Recorded data:
··········
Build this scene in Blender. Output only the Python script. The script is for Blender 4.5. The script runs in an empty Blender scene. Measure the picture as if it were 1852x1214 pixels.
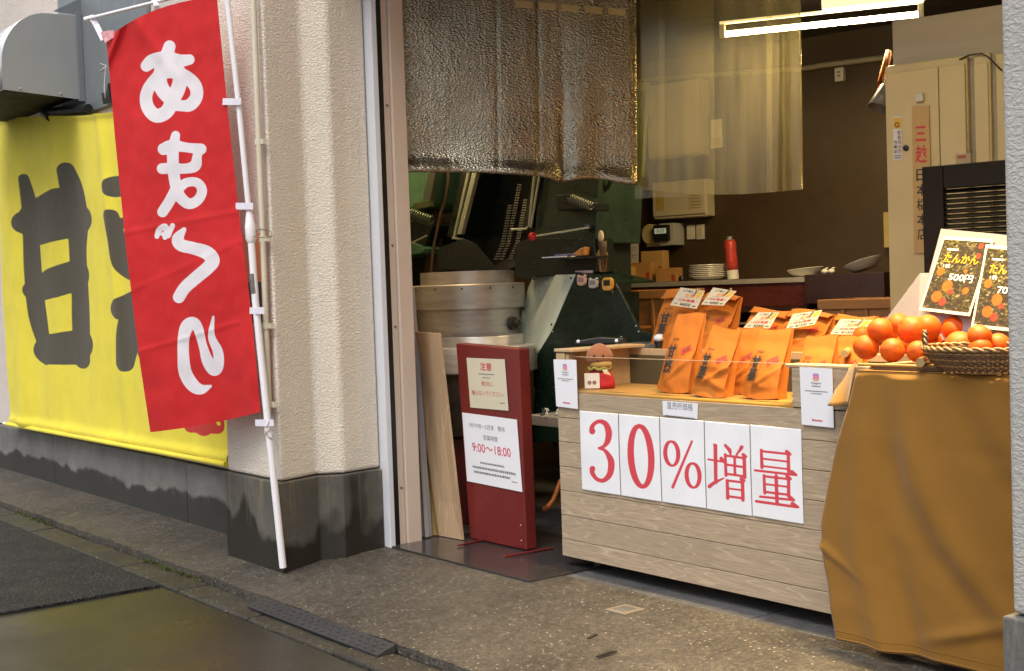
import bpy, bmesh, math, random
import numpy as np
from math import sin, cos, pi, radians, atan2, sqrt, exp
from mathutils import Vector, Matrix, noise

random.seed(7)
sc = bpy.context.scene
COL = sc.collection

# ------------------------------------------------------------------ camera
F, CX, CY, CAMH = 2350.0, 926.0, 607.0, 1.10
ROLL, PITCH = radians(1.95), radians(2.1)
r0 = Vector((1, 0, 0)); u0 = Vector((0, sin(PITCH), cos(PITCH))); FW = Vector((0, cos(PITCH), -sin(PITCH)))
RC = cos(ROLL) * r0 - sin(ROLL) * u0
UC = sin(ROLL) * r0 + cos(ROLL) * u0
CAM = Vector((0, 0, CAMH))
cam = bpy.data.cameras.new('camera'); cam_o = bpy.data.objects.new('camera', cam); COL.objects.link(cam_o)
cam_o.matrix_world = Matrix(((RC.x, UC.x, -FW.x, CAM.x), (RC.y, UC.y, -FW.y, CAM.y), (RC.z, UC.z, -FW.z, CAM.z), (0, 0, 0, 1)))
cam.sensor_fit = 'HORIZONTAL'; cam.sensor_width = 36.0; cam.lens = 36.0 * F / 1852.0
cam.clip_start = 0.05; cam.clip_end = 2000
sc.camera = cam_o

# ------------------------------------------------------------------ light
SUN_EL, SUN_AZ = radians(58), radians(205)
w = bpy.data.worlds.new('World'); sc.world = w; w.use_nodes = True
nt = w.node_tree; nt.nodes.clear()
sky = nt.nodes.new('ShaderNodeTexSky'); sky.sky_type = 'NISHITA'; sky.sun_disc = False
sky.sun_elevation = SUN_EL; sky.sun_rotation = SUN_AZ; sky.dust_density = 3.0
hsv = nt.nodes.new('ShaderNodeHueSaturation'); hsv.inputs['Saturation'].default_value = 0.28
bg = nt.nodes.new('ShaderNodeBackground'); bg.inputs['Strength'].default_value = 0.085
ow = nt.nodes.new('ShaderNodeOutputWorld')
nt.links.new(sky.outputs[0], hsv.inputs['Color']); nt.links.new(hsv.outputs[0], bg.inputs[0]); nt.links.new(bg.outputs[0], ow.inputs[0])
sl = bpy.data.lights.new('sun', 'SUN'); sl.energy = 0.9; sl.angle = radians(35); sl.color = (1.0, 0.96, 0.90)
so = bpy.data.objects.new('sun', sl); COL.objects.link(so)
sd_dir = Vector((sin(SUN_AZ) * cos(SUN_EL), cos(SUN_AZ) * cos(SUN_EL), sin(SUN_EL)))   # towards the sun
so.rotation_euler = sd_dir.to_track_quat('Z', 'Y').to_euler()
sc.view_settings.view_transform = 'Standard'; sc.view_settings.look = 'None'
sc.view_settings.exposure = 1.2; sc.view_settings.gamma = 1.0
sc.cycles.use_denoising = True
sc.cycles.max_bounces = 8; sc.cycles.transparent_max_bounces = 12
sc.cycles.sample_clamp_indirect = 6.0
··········
Look through the listing and extract every line with "scene" in it.

Worked answer:
Build this scene in Blender. Output only the Python script. The script is for Blender 4.5. The script runs in an empty Blender scene. Measure the picture as if it were 1852x1214 pixels.
sc = bpy.context.scene